For instance, I mentioned Celts and Apache. Looking at Apache culture (via Wikipedia and the Mescalero Apache Tribe site; I'm not doing a really deep delve here), you could take bits like matrilocal marriages; rituals held before hunts or battles; viewing certain animals (or monsters) as taboo and thus the people refuse to either hunt them or use their carcasses for anything; and using lots of beads on clothing. From the Celts (again, Wikipedia; I'm lazy), you could take the idea of having an important "intellectual class"; jewelry such as torcs being important; frequent raids on neighbors for resources rather than territory); electing kings from those with royal blood; and the use of hill forts.

You can use these tidbits to make an orc culture: They frequently live in hill forts, and the men go to live with their wife's family.
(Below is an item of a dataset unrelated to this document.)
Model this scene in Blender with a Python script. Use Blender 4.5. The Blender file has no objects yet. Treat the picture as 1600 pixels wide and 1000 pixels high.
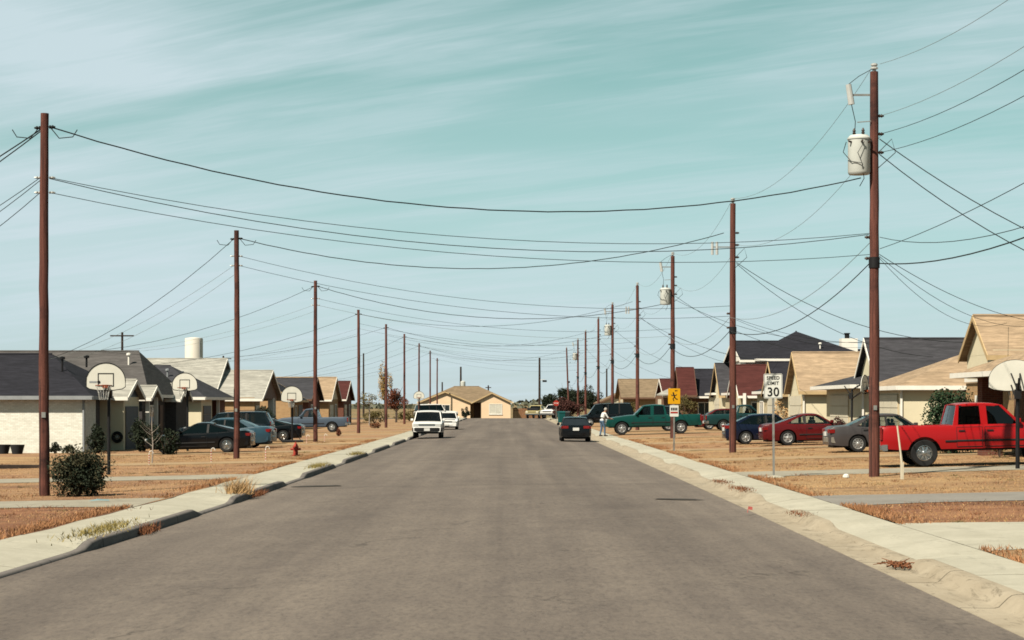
import bpy, bmesh, math, random
import numpy as np
from mathutils import Vector, Matrix, Euler
random.seed(11); np.random.seed(11)
R = math.radians
scene = bpy.context.scene
COL = scene.collection

# ---------------------------------------------------------------- camera, sky, sun, exposure
F, VX, HY, CZ = 3200.0, 795.0, 630.0, 2.0           # lens in photo pixels, vanishing point, eye height above the lawns
cam_d = bpy.data.cameras.new('camera'); cam = bpy.data.objects.new('camera', cam_d); COL.objects.link(cam)
cam.location = (0, 0, CZ); cam.rotation_euler = (R(90), 0, 0)
cam_d.sensor_width = 36; cam_d.lens = 36 * F / 1600
cam_d.shift_x = (800 - VX) / 1600; cam_d.shift_y = (HY - 500) / 1600
cam_d.clip_start = 0.5; cam_d.clip_end = 9000
scene.camera = cam

SUN_AZ, SUN_EL = 219.0, 49.0                          # behind the camera, over its left shoulder
sd = Vector((math.sin(R(SUN_AZ)) * math.cos(R(SUN_EL)), math.cos(R(SUN_AZ)) * math.cos(R(SUN_EL)), math.sin(R(SUN_EL))))
sun_d = bpy.data.lights.new('sun', 'SUN'); sun = bpy.data.objects.new('sun', sun_d); COL.objects.link(sun)
sun_d.energy = 5.0; sun_d.angle = R(0.5); sun_d.color = (1.0, 0.90, 0.74)
sun.rotation_euler = sd.to_track_quat('Z', 'Y').to_euler(); sun.location = (-30, -40, 60)

world = bpy.data.worlds.new('World'); scene.world = world; world.use_nodes = True
wt = world.node_tree; wn = wt.nodes; wl = wt.links; wn.clear()
def N(t, **kw):
    n = wn.new(t)
    for k, v in kw.items(): setattr(n, k, v)
    return n
def wmath(op, a, b=None, c=None):
    n = N('ShaderNodeMath', operation=op)
    for i, v in enumerate((a, b, c)):
        if v is None: continue
        if isinstance(v, (int, float)): n.inputs[i].default_value = v
        else: wl.new(v, n.inputs[i])
    return n.outputs[0]
def wmix(f, a, b, mode='MIX'):
    n = N('ShaderNodeMix', data_type='RGBA', blend_type=mode)
    for i, v in ((0, f), (6, a), (7, b)):
        if isinstance(v, (int, float)): n.inputs[i].default_value = v
        elif isinstance(v, tuple): n.inputs[i].default_value = (*v, 1)
        else: wl.new(v, n.inputs[i])
    return n.outputs[2]
sky = N('ShaderNodeTexSky', sky_type='NISHITA'); sky.sun_disc = False
sky.sun_elevation = R(SUN_EL); sky.sun_rotation = R(SUN_AZ); sky.air_density = 1.0; sky.dust_density = 0.6; sky.ozone_density = 1.0
tc = N('ShaderNodeTexCoord'); sep = N('ShaderNodeSeparateXYZ'); wl.new(tc.outputs['Generated'], sep.inputs[0])
zz = wmath('MAXIMUM', sep.outputs[2], 0.0)
den = wmath('ADD', zz, 0.10)
pu = wmath('DIVIDE', sep.outputs[0], den); pv = wmath('DIVIDE', sep.outputs[1], den)
cmb = N('ShaderNodeCombineXYZ'); wl.new(pu, cmb.inputs[0]); wl.new(pv, cmb.inputs[1])
def cloud(scale, rot, loc, detail, rough, dist):
    r0 = N('ShaderNodeMapping'); r0.inputs['Rotation'].default_value = (0, 0, R(rot)); wl.new(cmb.outputs[0], r0.inputs[0])
    m = N('ShaderNodeMapping'); m.inputs['Scale'].default_value = scale; m.inputs['Location'].default_value = loc; wl.new(r0.outputs[0], m.inputs[0])
    n = N('ShaderNodeTexNoise'); n.inputs['Scale'].default_value = 1.0; n.inputs['Detail'].default_value = detail
    n.inputs['Roughness'].default_value = rough; n.inputs['Distortion'].default_value = dist
    wl.new(m.outputs[0], n.inputs['Vector']); return n.outputs[0]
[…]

They view hybrid creatures (owlbears, griffons, chimera, manticores, sphinxes, etc.) as being wrong and unnatural. Their leaders are chosen by election from among those of "high blood." They have a philosopher class of druids, bards, and warlocks, who not only do the religious rituals but are also advisors and judges. They like jewelry, which consists of beaded torcs (torcs for orcs!), rings and bracelets. They engage in a lot of low-level warfare amongst each other, but rarely go out of their way to conquer each other.

I don't think that any of these ideas are so unique to either of the cultures that I'm misappropriating them.